* _Source material_:
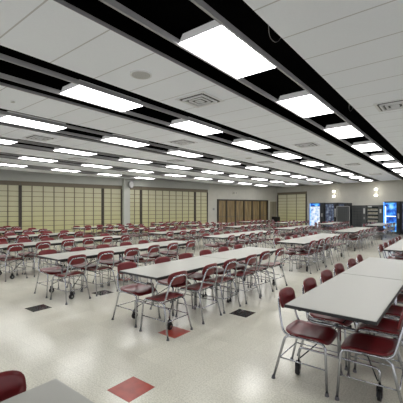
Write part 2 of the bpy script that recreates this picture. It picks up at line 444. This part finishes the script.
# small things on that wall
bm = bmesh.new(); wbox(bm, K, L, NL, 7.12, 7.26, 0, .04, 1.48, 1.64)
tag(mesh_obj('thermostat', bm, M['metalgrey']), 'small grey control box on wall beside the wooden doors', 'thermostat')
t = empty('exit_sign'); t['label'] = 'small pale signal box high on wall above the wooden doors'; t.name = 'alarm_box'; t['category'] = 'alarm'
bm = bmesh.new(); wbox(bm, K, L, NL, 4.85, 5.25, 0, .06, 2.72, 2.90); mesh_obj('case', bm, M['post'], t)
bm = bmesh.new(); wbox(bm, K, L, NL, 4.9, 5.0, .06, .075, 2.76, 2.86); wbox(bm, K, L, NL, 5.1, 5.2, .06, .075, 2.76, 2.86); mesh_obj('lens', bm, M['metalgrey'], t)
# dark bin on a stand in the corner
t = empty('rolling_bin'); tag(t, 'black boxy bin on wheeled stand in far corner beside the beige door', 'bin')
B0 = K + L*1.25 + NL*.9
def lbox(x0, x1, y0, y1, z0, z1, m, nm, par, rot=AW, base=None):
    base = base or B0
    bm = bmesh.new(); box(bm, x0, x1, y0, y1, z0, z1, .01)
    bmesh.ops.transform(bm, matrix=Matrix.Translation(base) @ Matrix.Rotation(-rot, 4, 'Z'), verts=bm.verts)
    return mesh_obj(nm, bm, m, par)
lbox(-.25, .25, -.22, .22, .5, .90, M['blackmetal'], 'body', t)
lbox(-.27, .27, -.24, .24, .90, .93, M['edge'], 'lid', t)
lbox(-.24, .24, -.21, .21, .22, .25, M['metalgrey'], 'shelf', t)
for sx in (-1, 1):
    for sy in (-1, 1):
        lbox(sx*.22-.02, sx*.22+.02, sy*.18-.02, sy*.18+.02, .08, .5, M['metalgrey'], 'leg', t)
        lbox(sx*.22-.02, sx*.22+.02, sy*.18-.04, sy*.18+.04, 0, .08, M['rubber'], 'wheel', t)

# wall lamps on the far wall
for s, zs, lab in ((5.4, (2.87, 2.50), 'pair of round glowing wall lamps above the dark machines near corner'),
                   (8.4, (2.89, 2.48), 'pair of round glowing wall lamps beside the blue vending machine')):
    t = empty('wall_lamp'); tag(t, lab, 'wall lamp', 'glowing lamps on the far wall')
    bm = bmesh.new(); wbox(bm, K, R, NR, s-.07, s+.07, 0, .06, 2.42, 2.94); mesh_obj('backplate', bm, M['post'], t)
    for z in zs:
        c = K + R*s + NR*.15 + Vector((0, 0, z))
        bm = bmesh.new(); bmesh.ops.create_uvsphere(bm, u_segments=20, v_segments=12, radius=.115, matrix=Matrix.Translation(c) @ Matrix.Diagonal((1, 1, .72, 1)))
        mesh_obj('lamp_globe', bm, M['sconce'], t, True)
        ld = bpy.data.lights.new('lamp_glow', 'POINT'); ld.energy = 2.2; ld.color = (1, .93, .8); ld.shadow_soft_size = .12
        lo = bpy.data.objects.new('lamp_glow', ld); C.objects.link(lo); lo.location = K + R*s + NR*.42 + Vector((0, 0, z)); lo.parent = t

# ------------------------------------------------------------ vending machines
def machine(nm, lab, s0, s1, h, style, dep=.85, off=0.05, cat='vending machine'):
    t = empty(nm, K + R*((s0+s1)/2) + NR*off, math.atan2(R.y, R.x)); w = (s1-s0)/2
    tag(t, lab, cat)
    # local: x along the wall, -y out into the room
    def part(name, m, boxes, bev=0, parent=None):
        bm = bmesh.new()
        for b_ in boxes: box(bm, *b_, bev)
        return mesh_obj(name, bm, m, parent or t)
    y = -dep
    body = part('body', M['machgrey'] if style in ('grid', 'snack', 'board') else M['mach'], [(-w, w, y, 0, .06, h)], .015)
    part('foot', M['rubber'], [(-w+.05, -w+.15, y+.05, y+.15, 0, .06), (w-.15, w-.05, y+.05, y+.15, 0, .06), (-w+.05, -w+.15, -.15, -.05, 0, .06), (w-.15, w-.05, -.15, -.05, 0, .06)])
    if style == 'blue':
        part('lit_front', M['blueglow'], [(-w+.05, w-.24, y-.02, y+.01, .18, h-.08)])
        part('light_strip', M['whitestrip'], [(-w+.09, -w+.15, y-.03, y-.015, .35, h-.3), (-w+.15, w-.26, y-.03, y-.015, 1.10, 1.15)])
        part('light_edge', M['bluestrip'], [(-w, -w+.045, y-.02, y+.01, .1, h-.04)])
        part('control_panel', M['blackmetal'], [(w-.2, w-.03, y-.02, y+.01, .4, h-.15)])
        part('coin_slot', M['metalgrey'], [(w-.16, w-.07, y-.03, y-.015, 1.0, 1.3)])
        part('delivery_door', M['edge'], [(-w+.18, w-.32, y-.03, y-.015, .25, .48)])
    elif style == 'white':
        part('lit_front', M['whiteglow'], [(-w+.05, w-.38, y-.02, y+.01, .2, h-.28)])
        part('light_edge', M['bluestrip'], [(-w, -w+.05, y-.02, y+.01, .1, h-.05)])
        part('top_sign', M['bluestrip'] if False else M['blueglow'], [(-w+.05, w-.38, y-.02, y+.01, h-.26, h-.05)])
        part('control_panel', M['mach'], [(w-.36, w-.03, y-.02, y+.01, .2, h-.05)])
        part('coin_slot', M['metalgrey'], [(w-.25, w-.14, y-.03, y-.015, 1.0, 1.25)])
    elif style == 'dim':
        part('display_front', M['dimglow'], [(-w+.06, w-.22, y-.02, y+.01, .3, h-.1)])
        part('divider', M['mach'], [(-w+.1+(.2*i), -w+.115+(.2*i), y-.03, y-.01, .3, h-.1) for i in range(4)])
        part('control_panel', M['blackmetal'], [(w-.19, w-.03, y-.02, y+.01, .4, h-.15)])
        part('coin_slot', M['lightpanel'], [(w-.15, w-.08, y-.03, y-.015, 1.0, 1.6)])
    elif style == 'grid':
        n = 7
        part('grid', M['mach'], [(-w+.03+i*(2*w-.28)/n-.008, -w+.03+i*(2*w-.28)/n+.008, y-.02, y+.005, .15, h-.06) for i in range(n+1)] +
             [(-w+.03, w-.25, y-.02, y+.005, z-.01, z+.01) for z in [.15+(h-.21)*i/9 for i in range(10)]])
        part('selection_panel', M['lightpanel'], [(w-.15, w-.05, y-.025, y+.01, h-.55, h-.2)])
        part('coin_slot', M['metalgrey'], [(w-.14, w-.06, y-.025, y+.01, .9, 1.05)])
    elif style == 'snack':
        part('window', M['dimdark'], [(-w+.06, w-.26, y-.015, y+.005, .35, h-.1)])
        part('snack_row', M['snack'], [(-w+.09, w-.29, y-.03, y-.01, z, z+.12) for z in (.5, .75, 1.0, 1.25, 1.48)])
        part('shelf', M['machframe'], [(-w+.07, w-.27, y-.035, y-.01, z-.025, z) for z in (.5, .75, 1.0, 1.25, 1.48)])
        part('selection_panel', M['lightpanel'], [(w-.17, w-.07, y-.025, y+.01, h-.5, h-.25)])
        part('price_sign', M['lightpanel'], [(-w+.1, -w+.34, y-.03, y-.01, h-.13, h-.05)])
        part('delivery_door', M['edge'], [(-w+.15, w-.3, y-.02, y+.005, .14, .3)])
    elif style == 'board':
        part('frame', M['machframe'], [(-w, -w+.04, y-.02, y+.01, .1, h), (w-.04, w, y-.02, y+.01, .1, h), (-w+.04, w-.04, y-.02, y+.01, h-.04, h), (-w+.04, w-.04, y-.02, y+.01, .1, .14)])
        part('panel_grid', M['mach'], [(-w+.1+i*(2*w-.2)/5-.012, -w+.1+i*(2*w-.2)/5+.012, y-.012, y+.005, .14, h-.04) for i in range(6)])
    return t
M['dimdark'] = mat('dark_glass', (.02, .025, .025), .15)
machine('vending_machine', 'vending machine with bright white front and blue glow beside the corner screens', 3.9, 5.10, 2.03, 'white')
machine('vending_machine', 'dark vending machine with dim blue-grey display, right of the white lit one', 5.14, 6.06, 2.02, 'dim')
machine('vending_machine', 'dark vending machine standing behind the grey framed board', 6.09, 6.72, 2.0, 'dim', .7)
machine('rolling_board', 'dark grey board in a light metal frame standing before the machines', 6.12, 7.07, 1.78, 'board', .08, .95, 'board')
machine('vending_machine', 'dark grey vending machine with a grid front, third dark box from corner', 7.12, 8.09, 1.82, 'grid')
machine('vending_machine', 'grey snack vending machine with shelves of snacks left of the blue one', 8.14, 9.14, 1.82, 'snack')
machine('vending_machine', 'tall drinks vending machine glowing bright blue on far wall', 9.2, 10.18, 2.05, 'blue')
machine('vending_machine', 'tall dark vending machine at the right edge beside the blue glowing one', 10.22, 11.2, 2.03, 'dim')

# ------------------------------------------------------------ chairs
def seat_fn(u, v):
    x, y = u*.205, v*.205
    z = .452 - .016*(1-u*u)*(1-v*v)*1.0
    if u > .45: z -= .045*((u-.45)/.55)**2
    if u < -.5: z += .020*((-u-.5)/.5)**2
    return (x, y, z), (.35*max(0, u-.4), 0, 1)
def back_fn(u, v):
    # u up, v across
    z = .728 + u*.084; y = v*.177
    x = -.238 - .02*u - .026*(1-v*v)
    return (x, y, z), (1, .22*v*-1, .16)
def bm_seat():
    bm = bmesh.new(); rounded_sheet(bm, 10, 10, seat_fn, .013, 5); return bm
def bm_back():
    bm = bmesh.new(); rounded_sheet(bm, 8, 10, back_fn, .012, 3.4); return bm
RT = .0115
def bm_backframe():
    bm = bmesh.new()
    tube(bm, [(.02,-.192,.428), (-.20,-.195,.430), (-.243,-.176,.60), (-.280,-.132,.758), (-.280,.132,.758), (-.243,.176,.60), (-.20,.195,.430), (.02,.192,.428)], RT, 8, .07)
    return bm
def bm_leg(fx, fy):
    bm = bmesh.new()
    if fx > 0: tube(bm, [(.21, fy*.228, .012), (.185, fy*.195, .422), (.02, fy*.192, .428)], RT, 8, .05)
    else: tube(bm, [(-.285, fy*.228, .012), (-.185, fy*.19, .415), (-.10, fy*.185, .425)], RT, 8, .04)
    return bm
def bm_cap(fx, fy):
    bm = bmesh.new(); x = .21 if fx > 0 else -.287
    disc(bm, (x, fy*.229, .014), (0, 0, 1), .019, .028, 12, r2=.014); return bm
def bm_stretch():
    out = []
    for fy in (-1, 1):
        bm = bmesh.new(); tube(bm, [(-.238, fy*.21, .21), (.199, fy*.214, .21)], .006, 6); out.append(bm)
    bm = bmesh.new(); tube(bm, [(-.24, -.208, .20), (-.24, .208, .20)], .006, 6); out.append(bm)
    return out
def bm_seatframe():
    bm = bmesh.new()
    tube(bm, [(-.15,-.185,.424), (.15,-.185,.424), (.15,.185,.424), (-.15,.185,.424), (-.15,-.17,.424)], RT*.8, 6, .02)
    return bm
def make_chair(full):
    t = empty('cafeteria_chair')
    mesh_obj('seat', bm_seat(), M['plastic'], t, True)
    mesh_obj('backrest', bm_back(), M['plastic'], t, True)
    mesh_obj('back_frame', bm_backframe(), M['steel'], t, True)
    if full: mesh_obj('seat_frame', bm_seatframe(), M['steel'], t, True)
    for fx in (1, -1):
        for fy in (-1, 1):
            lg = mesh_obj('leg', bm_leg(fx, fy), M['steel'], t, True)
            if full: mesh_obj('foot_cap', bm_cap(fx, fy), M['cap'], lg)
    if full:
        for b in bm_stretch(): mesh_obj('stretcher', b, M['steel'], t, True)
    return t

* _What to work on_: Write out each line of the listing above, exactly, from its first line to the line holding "M['rubber'], 'wheel', t)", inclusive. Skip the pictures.

* _Output below_:
Write part 2 of the bpy script that recreates this picture. It picks up at line 444. This part finishes the script.
# small things on that wall
bm = bmesh.new(); wbox(bm, K, L, NL, 7.12, 7.26, 0, .04, 1.48, 1.64)
tag(mesh_obj('thermostat', bm, M['metalgrey']), 'small grey control box on wall beside the wooden doors', 'thermostat')
t = empty('exit_sign'); t['label'] = 'small pale signal box high on wall above the wooden doors'; t.name = 'alarm_box'; t['category'] = 'alarm'
bm = bmesh.new(); wbox(bm, K, L, NL, 4.85, 5.25, 0, .06, 2.72, 2.90); mesh_obj('case', bm, M['post'], t)
bm = bmesh.new(); wbox(bm, K, L, NL, 4.9, 5.0, .06, .075, 2.76, 2.86); wbox(bm, K, L, NL, 5.1, 5.2, .06, .075, 2.76, 2.86); mesh_obj('lens', bm, M['metalgrey'], t)
# dark bin on a stand in the corner
t = empty('rolling_bin'); tag(t, 'black boxy bin on wheeled stand in far corner beside the beige door', 'bin')
B0 = K + L*1.25 + NL*.9
def lbox(x0, x1, y0, y1, z0, z1, m, nm, par, rot=AW, base=None):
    base = base or B0
    bm = bmesh.new(); box(bm, x0, x1, y0, y1, z0, z1, .01)
    bmesh.ops.transform(bm, matrix=Matrix.Translation(base) @ Matrix.Rotation(-rot, 4, 'Z'), verts=bm.verts)
    return mesh_obj(nm, bm, m, par)
lbox(-.25, .25, -.22, .22, .5, .90, M['blackmetal'], 'body', t)
lbox(-.27, .27, -.24, .24, .90, .93, M['edge'], 'lid', t)
lbox(-.24, .24, -.21, .21, .22, .25, M['metalgrey'], 'shelf', t)
for sx in (-1, 1):
    for sy in (-1, 1):
        lbox(sx*.22-.02, sx*.22+.02, sy*.18-.02, sy*.18+.02, .08, .5, M['metalgrey'], 'leg', t)
        lbox(sx*.22-.02, sx*.22+.02, sy*.18-.04, sy*.18+.04, 0, .08, M['rubber'], 'wheel', t)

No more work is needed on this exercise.